Problem statement: Set down exactly the first line of the entries and every line after it, through the line with "return M('hair '".

== Records for this task ==

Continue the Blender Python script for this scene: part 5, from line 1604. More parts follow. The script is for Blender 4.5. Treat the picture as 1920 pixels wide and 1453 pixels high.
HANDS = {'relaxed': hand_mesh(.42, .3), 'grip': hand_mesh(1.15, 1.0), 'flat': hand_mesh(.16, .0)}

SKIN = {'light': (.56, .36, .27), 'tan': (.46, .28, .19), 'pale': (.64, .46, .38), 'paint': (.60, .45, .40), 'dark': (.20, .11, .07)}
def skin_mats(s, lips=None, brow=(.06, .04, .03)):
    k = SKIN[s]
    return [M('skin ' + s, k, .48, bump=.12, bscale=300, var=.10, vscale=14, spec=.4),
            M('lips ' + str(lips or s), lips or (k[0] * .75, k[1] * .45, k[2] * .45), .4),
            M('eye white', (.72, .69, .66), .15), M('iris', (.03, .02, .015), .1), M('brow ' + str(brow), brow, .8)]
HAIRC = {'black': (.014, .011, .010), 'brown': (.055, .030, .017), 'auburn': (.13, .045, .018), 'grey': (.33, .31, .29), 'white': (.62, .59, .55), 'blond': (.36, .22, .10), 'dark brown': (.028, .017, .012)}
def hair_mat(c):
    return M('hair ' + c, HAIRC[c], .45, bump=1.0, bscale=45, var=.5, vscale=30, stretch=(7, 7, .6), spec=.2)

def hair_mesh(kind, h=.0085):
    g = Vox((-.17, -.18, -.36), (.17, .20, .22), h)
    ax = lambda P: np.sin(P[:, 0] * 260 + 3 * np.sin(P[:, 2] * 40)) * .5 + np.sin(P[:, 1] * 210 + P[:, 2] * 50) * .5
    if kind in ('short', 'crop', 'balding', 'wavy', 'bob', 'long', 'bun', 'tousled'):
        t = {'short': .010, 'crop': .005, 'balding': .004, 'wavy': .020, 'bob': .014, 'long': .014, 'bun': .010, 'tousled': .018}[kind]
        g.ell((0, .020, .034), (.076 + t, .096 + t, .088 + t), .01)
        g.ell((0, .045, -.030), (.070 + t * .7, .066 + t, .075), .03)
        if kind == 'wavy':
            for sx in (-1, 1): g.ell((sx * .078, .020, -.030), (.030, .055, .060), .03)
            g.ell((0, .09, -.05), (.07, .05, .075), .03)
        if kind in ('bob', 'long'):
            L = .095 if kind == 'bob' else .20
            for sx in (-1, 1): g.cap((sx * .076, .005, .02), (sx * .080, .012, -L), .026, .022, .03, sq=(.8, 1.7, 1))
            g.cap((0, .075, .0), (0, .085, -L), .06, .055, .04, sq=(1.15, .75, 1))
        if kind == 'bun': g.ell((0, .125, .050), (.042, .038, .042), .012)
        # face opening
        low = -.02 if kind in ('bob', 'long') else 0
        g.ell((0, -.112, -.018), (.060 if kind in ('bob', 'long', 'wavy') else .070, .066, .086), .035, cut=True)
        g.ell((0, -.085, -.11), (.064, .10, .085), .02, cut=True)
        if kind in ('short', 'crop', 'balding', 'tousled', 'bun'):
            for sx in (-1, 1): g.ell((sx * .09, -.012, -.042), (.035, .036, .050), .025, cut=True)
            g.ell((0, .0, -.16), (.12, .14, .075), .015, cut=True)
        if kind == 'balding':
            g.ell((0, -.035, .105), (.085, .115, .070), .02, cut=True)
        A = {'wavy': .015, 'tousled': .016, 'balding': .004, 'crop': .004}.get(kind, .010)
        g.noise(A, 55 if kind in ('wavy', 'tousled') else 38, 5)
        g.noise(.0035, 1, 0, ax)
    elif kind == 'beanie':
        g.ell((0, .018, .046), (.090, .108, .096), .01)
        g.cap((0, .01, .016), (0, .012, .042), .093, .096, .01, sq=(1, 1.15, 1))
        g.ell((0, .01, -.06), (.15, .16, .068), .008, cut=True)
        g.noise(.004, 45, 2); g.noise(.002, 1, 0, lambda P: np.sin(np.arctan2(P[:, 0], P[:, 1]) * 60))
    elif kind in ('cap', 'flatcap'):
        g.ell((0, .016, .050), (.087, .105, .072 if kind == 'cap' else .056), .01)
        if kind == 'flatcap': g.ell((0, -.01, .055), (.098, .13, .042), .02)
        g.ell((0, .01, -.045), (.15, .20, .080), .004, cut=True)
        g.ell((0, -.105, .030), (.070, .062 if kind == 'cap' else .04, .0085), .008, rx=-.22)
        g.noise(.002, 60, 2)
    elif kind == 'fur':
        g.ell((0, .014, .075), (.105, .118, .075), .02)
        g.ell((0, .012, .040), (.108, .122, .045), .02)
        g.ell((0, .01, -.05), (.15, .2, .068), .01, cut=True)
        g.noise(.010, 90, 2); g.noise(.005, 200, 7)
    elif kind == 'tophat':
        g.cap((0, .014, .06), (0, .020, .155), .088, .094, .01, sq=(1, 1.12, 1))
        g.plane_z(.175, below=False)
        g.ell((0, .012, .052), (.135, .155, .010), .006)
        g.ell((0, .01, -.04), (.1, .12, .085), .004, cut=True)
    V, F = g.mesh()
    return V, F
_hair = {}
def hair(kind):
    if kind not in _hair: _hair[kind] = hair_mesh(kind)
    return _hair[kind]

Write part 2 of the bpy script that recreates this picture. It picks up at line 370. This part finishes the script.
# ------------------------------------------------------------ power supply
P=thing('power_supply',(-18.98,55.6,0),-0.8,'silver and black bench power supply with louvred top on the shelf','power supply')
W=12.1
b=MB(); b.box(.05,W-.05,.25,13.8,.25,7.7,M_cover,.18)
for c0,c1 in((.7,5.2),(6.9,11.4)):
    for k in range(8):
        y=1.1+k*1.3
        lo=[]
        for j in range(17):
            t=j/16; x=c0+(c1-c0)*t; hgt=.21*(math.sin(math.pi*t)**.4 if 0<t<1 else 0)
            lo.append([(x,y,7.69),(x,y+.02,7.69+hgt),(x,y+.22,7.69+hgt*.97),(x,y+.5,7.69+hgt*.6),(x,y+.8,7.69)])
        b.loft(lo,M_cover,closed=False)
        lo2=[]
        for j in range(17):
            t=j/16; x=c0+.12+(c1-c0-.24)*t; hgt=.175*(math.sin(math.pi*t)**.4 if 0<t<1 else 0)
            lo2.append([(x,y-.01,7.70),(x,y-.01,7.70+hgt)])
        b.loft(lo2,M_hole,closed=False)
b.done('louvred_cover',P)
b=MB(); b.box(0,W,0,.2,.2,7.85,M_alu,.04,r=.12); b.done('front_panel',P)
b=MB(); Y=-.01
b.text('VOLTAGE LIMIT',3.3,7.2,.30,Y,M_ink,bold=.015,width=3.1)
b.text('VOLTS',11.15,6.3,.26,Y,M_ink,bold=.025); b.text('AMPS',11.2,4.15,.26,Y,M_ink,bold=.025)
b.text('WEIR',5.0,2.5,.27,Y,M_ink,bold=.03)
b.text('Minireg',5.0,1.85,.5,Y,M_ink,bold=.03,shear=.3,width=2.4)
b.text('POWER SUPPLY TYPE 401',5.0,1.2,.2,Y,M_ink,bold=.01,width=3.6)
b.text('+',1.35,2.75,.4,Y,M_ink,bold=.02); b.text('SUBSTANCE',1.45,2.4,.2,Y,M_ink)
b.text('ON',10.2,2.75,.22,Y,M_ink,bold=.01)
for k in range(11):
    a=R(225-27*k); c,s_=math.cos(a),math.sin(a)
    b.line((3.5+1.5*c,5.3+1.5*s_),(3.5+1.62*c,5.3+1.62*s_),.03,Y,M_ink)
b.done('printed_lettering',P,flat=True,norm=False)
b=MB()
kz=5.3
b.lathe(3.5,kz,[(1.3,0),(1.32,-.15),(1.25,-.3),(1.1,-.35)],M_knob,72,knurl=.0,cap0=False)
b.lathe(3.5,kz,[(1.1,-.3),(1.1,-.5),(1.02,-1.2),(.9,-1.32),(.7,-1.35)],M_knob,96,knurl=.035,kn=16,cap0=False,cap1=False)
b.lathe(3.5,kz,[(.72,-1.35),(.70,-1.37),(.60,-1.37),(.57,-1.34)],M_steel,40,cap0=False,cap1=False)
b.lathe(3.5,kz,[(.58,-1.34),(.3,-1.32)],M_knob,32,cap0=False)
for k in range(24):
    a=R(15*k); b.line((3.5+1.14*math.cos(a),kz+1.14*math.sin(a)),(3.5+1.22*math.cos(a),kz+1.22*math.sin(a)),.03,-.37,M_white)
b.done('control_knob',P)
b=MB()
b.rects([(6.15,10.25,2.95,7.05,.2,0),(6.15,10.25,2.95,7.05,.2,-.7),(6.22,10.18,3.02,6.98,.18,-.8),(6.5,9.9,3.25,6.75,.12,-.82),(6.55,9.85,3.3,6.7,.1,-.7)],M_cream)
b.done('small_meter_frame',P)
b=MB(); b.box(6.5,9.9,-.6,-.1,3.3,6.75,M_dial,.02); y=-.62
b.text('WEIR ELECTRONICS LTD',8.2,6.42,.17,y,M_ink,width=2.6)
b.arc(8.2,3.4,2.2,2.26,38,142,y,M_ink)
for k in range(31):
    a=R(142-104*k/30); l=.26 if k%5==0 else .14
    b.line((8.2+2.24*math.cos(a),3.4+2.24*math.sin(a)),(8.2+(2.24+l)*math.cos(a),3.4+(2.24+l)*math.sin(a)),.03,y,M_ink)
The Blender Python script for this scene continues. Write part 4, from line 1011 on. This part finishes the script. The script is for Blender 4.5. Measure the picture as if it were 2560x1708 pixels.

===

Complete output:
Continue the Blender Python script for this scene: part 5, from line 1604. More parts follow. The script is for Blender 4.5. Treat the picture as 1920 pixels wide and 1453 pixels high.
HANDS = {'relaxed': hand_mesh(.42, .3), 'grip': hand_mesh(1.15, 1.0), 'flat': hand_mesh(.16, .0)}

SKIN = {'light': (.56, .36, .27), 'tan': (.46, .28, .19), 'pale': (.64, .46, .38), 'paint': (.60, .45, .40), 'dark': (.20, .11, .07)}
def skin_mats(s, lips=None, brow=(.06, .04, .03)):
    k = SKIN[s]
    return [M('skin ' + s, k, .48, bump=.12, bscale=300, var=.10, vscale=14, spec=.4),
            M('lips ' + str(lips or s), lips or (k[0] * .75, k[1] * .45, k[2] * .45), .4),
            M('eye white', (.72, .69, .66), .15), M('iris', (.03, .02, .015), .1), M('brow ' + str(brow), brow, .8)]
HAIRC = {'black': (.014, .011, .010), 'brown': (.055, .030, .017), 'auburn': (.13, .045, .018), 'grey': (.33, .31, .29), 'white': (.62, .59, .55), 'blond': (.36, .22, .10), 'dark brown': (.028, .017, .012)}
def hair_mat(c):
    return M('hair ' + c, HAIRC[c], .45, bump=1.0, bscale=45, var=.5, vscale=30, stretch=(7, 7, .6), spec=.2)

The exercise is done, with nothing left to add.